If the ordinance is enacted, nearly all of Atlanta’s restaurants and bars will be required to ban patrons from smoking cigarettes, cigars, and hookah. In addition, Hartsfield-Jackson Airport’s smoking lounges will be shut down, leaving the only designated smoking area outside. Smoking will still be allowed within private residences, tobacco and vape stores, private clubs, cigar bars, and other establishments that ban minors and generate at least 20% of their annual gross revenue or $250,000 from tobacco product sales. Only 50 of Atlanta’s estimated 3,000 restaurants permit indoor smoking, and 20 of those 50 are cigar bars.

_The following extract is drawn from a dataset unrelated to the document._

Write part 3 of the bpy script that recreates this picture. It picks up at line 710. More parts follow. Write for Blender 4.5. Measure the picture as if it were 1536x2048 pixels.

Violators of the proposed ordinance will be subject to a $100 fine for their first violation and a $200 fine for subsequent violations. Advocates of the ordinance believe it will provide everyone in the city an opportunity to breathe smoke-free air, prevent Atlanta youth from becoming smokers, and increase the Atlanta population protected from secondhand smoke from 4.7% to 9%. Opponents argue that the ordinance violates the rights of the 20% of the population who smoke and unreasonably restricts the already few recreational spaces smokers may socialize. Opponents also argue that the ordinance will have a greater negative impact on small businesses.

Presuming Mayor Bottoms signs the ordinance into law, it will become effective January 2, 2020.